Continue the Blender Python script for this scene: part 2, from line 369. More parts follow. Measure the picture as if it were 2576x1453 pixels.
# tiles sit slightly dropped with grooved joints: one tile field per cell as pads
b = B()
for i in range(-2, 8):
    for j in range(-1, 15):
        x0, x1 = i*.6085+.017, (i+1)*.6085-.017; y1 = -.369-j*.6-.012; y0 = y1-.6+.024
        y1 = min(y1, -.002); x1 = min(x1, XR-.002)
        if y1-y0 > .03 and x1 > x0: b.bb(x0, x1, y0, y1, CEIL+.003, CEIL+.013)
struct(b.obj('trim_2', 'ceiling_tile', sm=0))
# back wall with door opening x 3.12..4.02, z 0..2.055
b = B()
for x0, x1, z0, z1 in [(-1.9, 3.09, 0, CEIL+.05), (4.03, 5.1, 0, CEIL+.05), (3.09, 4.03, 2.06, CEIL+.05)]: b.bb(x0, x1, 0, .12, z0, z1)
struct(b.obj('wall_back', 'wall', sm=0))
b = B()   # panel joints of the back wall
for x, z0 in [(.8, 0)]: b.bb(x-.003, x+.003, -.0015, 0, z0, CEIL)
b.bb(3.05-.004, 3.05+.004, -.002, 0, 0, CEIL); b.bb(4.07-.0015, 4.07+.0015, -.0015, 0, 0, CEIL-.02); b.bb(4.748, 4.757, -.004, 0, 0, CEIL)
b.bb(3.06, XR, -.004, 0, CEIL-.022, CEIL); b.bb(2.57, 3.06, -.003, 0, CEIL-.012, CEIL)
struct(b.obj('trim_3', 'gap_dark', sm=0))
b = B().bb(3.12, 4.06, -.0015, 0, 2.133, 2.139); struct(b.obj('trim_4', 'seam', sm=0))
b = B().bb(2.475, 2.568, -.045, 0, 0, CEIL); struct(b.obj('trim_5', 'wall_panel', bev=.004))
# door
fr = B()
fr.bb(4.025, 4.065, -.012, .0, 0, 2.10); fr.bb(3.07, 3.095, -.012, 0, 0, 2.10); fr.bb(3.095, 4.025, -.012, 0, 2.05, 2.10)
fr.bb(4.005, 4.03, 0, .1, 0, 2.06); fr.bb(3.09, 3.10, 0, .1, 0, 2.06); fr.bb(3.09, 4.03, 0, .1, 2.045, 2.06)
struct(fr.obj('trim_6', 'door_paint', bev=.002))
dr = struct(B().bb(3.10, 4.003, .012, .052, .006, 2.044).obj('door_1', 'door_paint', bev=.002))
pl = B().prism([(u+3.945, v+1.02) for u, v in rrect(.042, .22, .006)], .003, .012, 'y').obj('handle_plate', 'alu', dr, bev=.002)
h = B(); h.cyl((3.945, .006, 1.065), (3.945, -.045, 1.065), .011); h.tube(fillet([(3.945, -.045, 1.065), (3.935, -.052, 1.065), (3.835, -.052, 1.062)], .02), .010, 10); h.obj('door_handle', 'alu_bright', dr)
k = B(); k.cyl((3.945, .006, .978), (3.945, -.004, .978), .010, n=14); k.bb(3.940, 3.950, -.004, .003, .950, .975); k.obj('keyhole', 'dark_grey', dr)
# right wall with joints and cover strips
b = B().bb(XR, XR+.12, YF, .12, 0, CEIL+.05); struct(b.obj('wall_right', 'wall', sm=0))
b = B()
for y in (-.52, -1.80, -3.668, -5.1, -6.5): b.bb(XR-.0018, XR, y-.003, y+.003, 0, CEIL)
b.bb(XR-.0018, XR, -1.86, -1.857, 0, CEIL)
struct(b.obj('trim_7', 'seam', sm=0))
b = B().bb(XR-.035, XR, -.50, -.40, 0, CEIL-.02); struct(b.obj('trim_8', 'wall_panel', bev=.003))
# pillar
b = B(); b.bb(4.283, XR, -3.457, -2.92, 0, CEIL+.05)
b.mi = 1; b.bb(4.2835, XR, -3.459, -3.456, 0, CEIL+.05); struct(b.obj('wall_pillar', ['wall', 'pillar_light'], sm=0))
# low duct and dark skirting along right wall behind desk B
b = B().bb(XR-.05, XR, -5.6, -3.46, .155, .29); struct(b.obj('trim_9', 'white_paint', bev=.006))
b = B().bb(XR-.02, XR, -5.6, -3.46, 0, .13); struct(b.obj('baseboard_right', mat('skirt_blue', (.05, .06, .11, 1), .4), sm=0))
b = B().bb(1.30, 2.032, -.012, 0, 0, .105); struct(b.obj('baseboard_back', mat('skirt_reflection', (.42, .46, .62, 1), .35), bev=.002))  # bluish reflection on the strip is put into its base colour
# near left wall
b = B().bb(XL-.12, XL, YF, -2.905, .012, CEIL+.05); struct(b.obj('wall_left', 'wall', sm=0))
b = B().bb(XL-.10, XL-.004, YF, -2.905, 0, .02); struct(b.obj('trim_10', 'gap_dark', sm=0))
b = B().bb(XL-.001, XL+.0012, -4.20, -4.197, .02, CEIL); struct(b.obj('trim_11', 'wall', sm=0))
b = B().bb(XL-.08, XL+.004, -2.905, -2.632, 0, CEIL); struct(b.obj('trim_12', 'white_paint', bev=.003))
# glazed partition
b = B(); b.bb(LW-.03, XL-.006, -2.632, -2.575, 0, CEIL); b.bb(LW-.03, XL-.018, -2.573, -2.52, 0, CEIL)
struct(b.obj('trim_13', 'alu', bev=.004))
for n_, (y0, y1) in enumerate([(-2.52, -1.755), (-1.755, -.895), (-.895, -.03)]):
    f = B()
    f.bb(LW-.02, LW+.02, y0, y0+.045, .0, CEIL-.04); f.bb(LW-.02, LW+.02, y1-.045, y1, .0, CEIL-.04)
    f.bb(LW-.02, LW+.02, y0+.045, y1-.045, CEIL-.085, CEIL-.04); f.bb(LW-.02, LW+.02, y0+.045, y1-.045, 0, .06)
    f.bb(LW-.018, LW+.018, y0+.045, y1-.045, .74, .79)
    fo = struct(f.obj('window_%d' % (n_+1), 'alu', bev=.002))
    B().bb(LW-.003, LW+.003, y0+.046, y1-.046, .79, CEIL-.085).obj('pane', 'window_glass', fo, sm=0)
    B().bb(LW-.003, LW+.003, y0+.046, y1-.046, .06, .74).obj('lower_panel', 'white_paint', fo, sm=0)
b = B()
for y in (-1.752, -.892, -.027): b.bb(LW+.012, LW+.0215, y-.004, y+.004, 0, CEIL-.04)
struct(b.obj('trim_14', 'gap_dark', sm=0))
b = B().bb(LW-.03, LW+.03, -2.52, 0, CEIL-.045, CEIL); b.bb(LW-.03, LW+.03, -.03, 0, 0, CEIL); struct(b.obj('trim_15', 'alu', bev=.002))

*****

▶ [Instruction]
Reproduce every line of the data verbatim.

▶ [Answer to the problem]
Continue the Blender Python script for this scene: part 2, from line 369. More parts follow. Measure the picture as if it were 2576x1453 pixels.
# tiles sit slightly dropped with grooved joints: one tile field per cell as pads
b = B()
for i in range(-2, 8):
    for j in range(-1, 15):
        x0, x1 = i*.6085+.017, (i+1)*.6085-.017; y1 = -.369-j*.6-.012; y0 = y1-.6+.024
        y1 = min(y1, -.002); x1 = min(x1, XR-.002)
        if y1-y0 > .03 and x1 > x0: b.bb(x0, x1, y0, y1, CEIL+.003, CEIL+.013)
struct(b.obj('trim_2', 'ceiling_tile', sm=0))
# back wall with door opening x 3.12..4.02, z 0..2.055
b = B()
for x0, x1, z0, z1 in [(-1.9, 3.09, 0, CEIL+.05), (4.03, 5.1, 0, CEIL+.05), (3.09, 4.03, 2.06, CEIL+.05)]: b.bb(x0, x1, 0, .12, z0, z1)
struct(b.obj('wall_back', 'wall', sm=0))
b = B()   # panel joints of the back wall
for x, z0 in [(.8, 0)]: b.bb(x-.003, x+.003, -.0015, 0, z0, CEIL)
b.bb(3.05-.004, 3.05+.004, -.002, 0, 0, CEIL); b.bb(4.07-.0015, 4.07+.0015, -.0015, 0, 0, CEIL-.02); b.bb(4.748, 4.757, -.004, 0, 0, CEIL)
b.bb(3.06, XR, -.004, 0, CEIL-.022, CEIL); b.bb(2.57, 3.06, -.003, 0, CEIL-.012, CEIL)
struct(b.obj('trim_3', 'gap_dark', sm=0))
b = B().bb(3.12, 4.06, -.0015, 0, 2.133, 2.139); struct(b.obj('trim_4', 'seam', sm=0))
b = B().bb(2.475, 2.568, -.045, 0, 0, CEIL); struct(b.obj('trim_5', 'wall_panel', bev=.004))
# door
fr = B()
fr.bb(4.025, 4.065, -.012, .0, 0, 2.10); fr.bb(3.07, 3.095, -.012, 0, 0, 2.10); fr.bb(3.095, 4.025, -.012, 0, 2.05, 2.10)
fr.bb(4.005, 4.03, 0, .1, 0, 2.06); fr.bb(3.09, 3.10, 0, .1, 0, 2.06); fr.bb(3.09, 4.03, 0, .1, 2.045, 2.06)
struct(fr.obj('trim_6', 'door_paint', bev=.002))
dr = struct(B().bb(3.10, 4.003, .012, .052, .006, 2.044).obj('door_1', 'door_paint', bev=.002))
pl = B().prism([(u+3.945, v+1.02) for u, v in rrect(.042, .22, .006)], .003, .012, 'y').obj('handle_plate', 'alu', dr, bev=.002)
h = B(); h.cyl((3.945, .006, 1.065), (3.945, -.045, 1.065), .011); h.tube(fillet([(3.945, -.045, 1.065), (3.935, -.052, 1.065), (3.835, -.052, 1.062)], .02), .010, 10); h.obj('door_handle', 'alu_bright', dr)
k = B(); k.cyl((3.945, .006, .978), (3.945, -.004, .978), .010, n=14); k.bb(3.940, 3.950, -.004, .003, .950, .975); k.obj('keyhole', 'dark_grey', dr)
# right wall with joints and cover strips
b = B().bb(XR, XR+.12, YF, .12, 0, CEIL+.05); struct(b.obj('wall_right', 'wall', sm=0))
b = B()
for y in (-.52, -1.80, -3.668, -5.1, -6.5): b.bb(XR-.0018, XR, y-.003, y+.003, 0, CEIL)
b.bb(XR-.0018, XR, -1.86, -1.857, 0, CEIL)
struct(b.obj('trim_7', 'seam', sm=0))
b = B().bb(XR-.035, XR, -.50, -.40, 0, CEIL-.02); struct(b.obj('trim_8', 'wall_panel', bev=.003))
# pillar
b = B(); b.bb(4.283, XR, -3.457, -2.92, 0, CEIL+.05)
b.mi = 1; b.bb(4.2835, XR, -3.459, -3.456, 0, CEIL+.05); struct(b.obj('wall_pillar', ['wall', 'pillar_light'], sm=0))
# low duct and dark skirting along right wall behind desk B
b = B().bb(XR-.05, XR, -5.6, -3.46, .155, .29); struct(b.obj('trim_9', 'white_paint', bev=.006))
b = B().bb(XR-.02, XR, -5.6, -3.46, 0, .13); struct(b.obj('baseboard_right', mat('skirt_blue', (.05, .06, .11, 1), .4), sm=0))
b = B().bb(1.30, 2.032, -.012, 0, 0, .105); struct(b.obj('baseboard_back', mat('skirt_reflection', (.42, .46, .62, 1), .35), bev=.002))  # bluish reflection on the strip is put into its base colour
# near left wall
b = B().bb(XL-.12, XL, YF, -2.905, .012, CEIL+.05); struct(b.obj('wall_left', 'wall', sm=0))
b = B().bb(XL-.10, XL-.004, YF, -2.905, 0, .02); struct(b.obj('trim_10', 'gap_dark', sm=0))
b = B().bb(XL-.001, XL+.0012, -4.20, -4.197, .02, CEIL); struct(b.obj('trim_11', 'wall', sm=0))
b = B().bb(XL-.08, XL+.004, -2.905, -2.632, 0, CEIL); struct(b.obj('trim_12', 'white_paint', bev=.003))
# glazed partition
b = B(); b.bb(LW-.03, XL-.006, -2.632, -2.575, 0, CEIL); b.bb(LW-.03, XL-.018, -2.573, -2.52, 0, CEIL)
struct(b.obj('trim_13', 'alu', bev=.004))
for n_, (y0, y1) in enumerate([(-2.52, -1.755), (-1.755, -.895), (-.895, -.03)]):
    f = B()
    f.bb(LW-.02, LW+.02, y0, y0+.045, .0, CEIL-.04); f.bb(LW-.02, LW+.02, y1-.045, y1, .0, CEIL-.04)
    f.bb(LW-.02, LW+.02, y0+.045, y1-.045, CEIL-.085, CEIL-.04); f.bb(LW-.02, LW+.02, y0+.045, y1-.045, 0, .06)
    f.bb(LW-.018, LW+.018, y0+.045, y1-.045, .74, .79)
    fo = struct(f.obj('window_%d' % (n_+1), 'alu', bev=.002))
    B().bb(LW-.003, LW+.003, y0+.046, y1-.046, .79, CEIL-.085).obj('pane', 'window_glass', fo, sm=0)
    B().bb(LW-.003, LW+.003, y0+.046, y1-.046, .06, .74).obj('lower_panel', 'white_paint', fo, sm=0)
b = B()
for y in (-1.752, -.892, -.027): b.bb(LW+.012, LW+.0215, y-.004, y+.004, 0, CEIL-.04)
struct(b.obj('trim_14', 'gap_dark', sm=0))
b = B().bb(LW-.03, LW+.03, -2.52, 0, CEIL-.045, CEIL); b.bb(LW-.03, LW+.03, -.03, 0, 0, CEIL); struct(b.obj('trim_15', 'alu', bev=.002))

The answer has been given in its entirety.